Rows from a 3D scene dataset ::

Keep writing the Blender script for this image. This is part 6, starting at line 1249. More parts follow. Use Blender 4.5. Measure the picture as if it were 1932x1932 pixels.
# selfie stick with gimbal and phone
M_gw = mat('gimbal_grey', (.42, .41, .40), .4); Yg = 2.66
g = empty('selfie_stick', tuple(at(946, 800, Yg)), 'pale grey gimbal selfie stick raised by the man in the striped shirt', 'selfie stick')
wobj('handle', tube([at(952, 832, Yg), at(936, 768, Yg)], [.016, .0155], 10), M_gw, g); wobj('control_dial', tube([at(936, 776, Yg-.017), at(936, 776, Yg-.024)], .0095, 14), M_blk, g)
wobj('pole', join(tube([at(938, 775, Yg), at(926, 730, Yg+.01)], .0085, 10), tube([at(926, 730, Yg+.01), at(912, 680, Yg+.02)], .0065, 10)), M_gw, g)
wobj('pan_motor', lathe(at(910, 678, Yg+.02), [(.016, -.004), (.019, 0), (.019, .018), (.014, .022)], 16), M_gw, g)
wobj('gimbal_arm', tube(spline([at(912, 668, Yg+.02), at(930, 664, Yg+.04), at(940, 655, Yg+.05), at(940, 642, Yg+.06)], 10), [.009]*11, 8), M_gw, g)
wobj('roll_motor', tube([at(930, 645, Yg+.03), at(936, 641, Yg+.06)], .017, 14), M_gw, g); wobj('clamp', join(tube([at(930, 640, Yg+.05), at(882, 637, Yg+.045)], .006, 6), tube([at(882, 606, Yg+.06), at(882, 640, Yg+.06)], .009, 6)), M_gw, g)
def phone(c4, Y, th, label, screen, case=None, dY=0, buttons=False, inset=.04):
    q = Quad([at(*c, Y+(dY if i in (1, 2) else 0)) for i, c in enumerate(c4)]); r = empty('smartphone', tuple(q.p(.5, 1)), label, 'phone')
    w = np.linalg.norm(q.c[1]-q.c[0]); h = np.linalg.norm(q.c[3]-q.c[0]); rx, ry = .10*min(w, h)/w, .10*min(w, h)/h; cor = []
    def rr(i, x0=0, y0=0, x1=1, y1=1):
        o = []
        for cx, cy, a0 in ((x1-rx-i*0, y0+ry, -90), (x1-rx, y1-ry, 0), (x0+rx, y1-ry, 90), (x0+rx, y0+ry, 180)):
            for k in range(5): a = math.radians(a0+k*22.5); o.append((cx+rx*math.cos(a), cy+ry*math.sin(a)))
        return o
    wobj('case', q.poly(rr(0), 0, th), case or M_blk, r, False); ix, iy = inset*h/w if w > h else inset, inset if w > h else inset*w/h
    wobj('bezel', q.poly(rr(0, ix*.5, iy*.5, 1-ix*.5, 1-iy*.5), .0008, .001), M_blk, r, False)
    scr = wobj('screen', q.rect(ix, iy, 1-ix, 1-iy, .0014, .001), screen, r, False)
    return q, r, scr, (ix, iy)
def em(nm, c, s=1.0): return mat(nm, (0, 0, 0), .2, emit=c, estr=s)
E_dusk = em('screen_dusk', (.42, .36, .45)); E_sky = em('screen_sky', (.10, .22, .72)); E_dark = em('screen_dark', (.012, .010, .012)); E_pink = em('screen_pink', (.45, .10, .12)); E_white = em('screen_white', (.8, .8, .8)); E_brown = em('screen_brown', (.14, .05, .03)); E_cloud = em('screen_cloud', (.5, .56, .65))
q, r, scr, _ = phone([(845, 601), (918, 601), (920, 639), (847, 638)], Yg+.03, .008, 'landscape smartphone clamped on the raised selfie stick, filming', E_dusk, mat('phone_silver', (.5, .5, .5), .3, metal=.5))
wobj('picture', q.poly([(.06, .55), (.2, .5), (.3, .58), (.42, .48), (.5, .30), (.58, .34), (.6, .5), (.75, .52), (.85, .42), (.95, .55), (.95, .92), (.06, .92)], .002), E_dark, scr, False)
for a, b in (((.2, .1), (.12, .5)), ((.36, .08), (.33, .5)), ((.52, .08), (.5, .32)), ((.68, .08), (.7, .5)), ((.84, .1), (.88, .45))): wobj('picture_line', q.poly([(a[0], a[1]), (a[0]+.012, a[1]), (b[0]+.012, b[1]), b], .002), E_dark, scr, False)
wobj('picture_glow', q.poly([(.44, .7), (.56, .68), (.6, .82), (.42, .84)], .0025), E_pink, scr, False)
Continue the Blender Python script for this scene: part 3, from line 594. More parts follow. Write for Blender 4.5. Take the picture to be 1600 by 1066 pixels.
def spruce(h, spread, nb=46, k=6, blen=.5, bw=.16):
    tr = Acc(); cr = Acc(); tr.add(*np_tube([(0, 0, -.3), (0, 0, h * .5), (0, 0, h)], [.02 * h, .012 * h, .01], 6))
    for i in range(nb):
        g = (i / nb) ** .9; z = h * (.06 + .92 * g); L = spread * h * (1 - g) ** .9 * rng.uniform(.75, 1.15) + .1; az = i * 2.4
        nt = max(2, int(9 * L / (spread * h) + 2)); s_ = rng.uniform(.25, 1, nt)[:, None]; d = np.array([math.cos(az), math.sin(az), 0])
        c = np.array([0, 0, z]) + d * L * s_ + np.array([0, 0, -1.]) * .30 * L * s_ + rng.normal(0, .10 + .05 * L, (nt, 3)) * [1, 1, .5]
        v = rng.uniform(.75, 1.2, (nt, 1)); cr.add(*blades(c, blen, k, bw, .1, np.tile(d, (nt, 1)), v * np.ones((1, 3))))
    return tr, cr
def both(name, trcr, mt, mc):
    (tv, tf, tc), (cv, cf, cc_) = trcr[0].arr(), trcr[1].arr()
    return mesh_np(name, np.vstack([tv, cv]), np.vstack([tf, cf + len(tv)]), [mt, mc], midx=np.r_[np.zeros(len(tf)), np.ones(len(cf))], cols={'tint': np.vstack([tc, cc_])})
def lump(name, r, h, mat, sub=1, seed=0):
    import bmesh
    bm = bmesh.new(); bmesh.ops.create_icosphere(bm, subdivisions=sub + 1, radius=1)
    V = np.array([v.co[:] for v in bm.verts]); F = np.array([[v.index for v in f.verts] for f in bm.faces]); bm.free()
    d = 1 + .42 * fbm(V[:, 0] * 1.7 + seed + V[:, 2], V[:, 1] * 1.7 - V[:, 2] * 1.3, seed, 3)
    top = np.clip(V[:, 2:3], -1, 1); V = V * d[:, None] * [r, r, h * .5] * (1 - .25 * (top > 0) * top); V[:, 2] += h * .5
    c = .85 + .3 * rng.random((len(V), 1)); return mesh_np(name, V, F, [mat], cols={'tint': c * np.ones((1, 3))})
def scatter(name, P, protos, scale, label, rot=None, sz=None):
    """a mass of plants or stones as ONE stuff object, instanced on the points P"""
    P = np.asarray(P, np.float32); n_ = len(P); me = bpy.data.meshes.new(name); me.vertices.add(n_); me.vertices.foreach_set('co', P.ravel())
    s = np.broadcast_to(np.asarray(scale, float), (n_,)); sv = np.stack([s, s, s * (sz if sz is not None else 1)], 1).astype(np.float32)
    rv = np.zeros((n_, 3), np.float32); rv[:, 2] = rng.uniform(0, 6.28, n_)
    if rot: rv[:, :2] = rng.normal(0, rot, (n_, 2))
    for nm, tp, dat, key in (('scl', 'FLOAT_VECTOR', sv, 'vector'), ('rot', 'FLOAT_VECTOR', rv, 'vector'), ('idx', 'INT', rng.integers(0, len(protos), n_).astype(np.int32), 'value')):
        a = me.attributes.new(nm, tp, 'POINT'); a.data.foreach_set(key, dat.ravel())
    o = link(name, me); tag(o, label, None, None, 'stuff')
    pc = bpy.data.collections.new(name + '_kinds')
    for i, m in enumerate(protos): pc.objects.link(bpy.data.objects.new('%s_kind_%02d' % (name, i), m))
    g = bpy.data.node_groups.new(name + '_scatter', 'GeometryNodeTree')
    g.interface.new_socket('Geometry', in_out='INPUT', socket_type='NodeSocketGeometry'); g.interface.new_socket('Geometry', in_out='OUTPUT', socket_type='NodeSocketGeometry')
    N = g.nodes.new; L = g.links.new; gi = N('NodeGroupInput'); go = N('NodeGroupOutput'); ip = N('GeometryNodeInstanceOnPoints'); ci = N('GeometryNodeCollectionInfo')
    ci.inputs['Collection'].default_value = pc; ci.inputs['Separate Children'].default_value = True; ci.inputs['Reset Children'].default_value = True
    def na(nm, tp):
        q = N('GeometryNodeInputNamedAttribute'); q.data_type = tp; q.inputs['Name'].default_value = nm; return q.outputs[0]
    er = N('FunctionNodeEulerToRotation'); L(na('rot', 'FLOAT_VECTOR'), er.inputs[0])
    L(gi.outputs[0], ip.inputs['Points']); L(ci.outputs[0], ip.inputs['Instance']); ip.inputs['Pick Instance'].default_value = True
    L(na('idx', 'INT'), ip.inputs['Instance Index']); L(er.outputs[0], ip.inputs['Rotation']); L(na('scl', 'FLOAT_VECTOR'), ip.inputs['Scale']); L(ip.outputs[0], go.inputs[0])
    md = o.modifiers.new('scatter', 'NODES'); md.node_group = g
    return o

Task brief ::
Which lines in the data above contain "pixels"? Show each one.

Completed exercise ::
Keep writing the Blender script for this image. This is part 6, starting at line 1249. More parts follow. Use Blender 4.5. Measure the picture as if it were 1932x1932 pixels.
Continue the Blender Python script for this scene: part 3, from line 594. More parts follow. Write for Blender 4.5. Take the picture to be 1600 by 1066 pixels.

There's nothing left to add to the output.